▶ Provided data

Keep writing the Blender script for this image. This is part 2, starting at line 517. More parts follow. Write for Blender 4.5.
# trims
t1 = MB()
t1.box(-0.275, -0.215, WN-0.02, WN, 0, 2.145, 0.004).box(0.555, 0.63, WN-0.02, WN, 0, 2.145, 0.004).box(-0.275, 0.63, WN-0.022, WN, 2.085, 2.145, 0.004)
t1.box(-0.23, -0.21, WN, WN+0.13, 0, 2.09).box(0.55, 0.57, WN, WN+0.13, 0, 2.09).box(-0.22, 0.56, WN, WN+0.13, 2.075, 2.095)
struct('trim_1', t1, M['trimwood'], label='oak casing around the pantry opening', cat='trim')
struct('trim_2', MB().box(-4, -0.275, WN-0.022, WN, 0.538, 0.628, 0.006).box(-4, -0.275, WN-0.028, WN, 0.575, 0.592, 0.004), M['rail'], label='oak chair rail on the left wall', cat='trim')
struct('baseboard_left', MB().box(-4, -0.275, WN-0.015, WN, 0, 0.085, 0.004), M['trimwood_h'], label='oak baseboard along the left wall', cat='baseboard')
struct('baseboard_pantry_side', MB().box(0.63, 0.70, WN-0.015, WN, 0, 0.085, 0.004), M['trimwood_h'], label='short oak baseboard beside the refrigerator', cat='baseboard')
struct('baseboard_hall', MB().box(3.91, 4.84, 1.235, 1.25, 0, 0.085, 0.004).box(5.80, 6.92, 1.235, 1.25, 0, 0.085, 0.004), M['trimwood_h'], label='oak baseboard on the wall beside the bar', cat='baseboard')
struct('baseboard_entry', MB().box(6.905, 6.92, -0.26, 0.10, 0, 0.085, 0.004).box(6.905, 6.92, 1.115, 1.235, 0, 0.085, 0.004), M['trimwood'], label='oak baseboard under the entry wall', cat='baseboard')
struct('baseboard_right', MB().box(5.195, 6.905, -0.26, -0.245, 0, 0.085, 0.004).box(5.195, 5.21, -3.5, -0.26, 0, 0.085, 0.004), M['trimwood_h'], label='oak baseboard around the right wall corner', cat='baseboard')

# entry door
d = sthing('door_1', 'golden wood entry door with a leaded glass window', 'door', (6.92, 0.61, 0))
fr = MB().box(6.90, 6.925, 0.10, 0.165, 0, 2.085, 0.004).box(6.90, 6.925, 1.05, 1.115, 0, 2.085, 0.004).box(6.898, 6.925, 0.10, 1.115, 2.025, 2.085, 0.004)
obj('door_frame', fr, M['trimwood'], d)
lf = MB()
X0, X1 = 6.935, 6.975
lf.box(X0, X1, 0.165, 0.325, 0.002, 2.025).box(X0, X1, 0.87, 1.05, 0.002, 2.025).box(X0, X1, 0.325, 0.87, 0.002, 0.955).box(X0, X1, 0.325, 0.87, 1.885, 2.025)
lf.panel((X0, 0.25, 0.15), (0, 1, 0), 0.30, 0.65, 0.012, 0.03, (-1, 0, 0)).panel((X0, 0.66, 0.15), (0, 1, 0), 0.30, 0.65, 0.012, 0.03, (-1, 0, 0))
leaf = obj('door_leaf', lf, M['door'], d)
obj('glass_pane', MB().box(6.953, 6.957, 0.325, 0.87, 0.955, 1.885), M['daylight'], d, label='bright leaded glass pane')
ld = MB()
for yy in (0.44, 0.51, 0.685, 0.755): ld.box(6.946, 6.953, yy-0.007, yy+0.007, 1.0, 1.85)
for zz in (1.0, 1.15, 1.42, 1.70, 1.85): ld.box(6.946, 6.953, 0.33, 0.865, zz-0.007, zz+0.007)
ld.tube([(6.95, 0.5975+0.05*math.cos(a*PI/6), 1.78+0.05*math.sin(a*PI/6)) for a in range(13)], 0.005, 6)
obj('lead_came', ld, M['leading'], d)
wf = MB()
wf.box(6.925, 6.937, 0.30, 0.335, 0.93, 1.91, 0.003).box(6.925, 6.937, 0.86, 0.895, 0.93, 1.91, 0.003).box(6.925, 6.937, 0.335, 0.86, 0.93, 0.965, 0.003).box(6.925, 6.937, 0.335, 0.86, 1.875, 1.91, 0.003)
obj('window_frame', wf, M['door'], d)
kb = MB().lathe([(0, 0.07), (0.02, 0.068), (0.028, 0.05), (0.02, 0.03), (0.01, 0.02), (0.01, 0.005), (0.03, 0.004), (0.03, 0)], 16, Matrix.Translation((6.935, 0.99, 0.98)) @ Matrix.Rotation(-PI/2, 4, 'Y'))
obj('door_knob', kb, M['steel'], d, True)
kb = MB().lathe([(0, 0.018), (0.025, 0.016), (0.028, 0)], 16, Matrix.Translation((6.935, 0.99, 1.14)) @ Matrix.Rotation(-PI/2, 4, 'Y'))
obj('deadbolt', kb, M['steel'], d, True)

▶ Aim
Type the whole listing again, unaltered.

▶ The result
Keep writing the Blender script for this image. This is part 2, starting at line 517. More parts follow. Write for Blender 4.5.
# trims
t1 = MB()
t1.box(-0.275, -0.215, WN-0.02, WN, 0, 2.145, 0.004).box(0.555, 0.63, WN-0.02, WN, 0, 2.145, 0.004).box(-0.275, 0.63, WN-0.022, WN, 2.085, 2.145, 0.004)
t1.box(-0.23, -0.21, WN, WN+0.13, 0, 2.09).box(0.55, 0.57, WN, WN+0.13, 0, 2.09).box(-0.22, 0.56, WN, WN+0.13, 2.075, 2.095)
struct('trim_1', t1, M['trimwood'], label='oak casing around the pantry opening', cat='trim')
struct('trim_2', MB().box(-4, -0.275, WN-0.022, WN, 0.538, 0.628, 0.006).box(-4, -0.275, WN-0.028, WN, 0.575, 0.592, 0.004), M['rail'], label='oak chair rail on the left wall', cat='trim')
struct('baseboard_left', MB().box(-4, -0.275, WN-0.015, WN, 0, 0.085, 0.004), M['trimwood_h'], label='oak baseboard along the left wall', cat='baseboard')
struct('baseboard_pantry_side', MB().box(0.63, 0.70, WN-0.015, WN, 0, 0.085, 0.004), M['trimwood_h'], label='short oak baseboard beside the refrigerator', cat='baseboard')
struct('baseboard_hall', MB().box(3.91, 4.84, 1.235, 1.25, 0, 0.085, 0.004).box(5.80, 6.92, 1.235, 1.25, 0, 0.085, 0.004), M['trimwood_h'], label='oak baseboard on the wall beside the bar', cat='baseboard')
struct('baseboard_entry', MB().box(6.905, 6.92, -0.26, 0.10, 0, 0.085, 0.004).box(6.905, 6.92, 1.115, 1.235, 0, 0.085, 0.004), M['trimwood'], label='oak baseboard under the entry wall', cat='baseboard')
struct('baseboard_right', MB().box(5.195, 6.905, -0.26, -0.245, 0, 0.085, 0.004).box(5.195, 5.21, -3.5, -0.26, 0, 0.085, 0.004), M['trimwood_h'], label='oak baseboard around the right wall corner', cat='baseboard')

# entry door
d = sthing('door_1', 'golden wood entry door with a leaded glass window', 'door', (6.92, 0.61, 0))
fr = MB().box(6.90, 6.925, 0.10, 0.165, 0, 2.085, 0.004).box(6.90, 6.925, 1.05, 1.115, 0, 2.085, 0.004).box(6.898, 6.925, 0.10, 1.115, 2.025, 2.085, 0.004)
obj('door_frame', fr, M['trimwood'], d)
lf = MB()
X0, X1 = 6.935, 6.975
lf.box(X0, X1, 0.165, 0.325, 0.002, 2.025).box(X0, X1, 0.87, 1.05, 0.002, 2.025).box(X0, X1, 0.325, 0.87, 0.002, 0.955).box(X0, X1, 0.325, 0.87, 1.885, 2.025)
lf.panel((X0, 0.25, 0.15), (0, 1, 0), 0.30, 0.65, 0.012, 0.03, (-1, 0, 0)).panel((X0, 0.66, 0.15), (0, 1, 0), 0.30, 0.65, 0.012, 0.03, (-1, 0, 0))
leaf = obj('door_leaf', lf, M['door'], d)
obj('glass_pane', MB().box(6.953, 6.957, 0.325, 0.87, 0.955, 1.885), M['daylight'], d, label='bright leaded glass pane')
ld = MB()
for yy in (0.44, 0.51, 0.685, 0.755): ld.box(6.946, 6.953, yy-0.007, yy+0.007, 1.0, 1.85)
for zz in (1.0, 1.15, 1.42, 1.70, 1.85): ld.box(6.946, 6.953, 0.33, 0.865, zz-0.007, zz+0.007)
ld.tube([(6.95, 0.5975+0.05*math.cos(a*PI/6), 1.78+0.05*math.sin(a*PI/6)) for a in range(13)], 0.005, 6)
obj('lead_came', ld, M['leading'], d)
wf = MB()
wf.box(6.925, 6.937, 0.30, 0.335, 0.93, 1.91, 0.003).box(6.925, 6.937, 0.86, 0.895, 0.93, 1.91, 0.003).box(6.925, 6.937, 0.335, 0.86, 0.93, 0.965, 0.003).box(6.925, 6.937, 0.335, 0.86, 1.875, 1.91, 0.003)
obj('window_frame', wf, M['door'], d)
kb = MB().lathe([(0, 0.07), (0.02, 0.068), (0.028, 0.05), (0.02, 0.03), (0.01, 0.02), (0.01, 0.005), (0.03, 0.004), (0.03, 0)], 16, Matrix.Translation((6.935, 0.99, 0.98)) @ Matrix.Rotation(-PI/2, 4, 'Y'))
obj('door_knob', kb, M['steel'], d, True)
kb = MB().lathe([(0, 0.018), (0.025, 0.016), (0.028, 0)], 16, Matrix.Translation((6.935, 0.99, 1.14)) @ Matrix.Rotation(-PI/2, 4, 'Y'))
obj('deadbolt', kb, M['steel'], d, True)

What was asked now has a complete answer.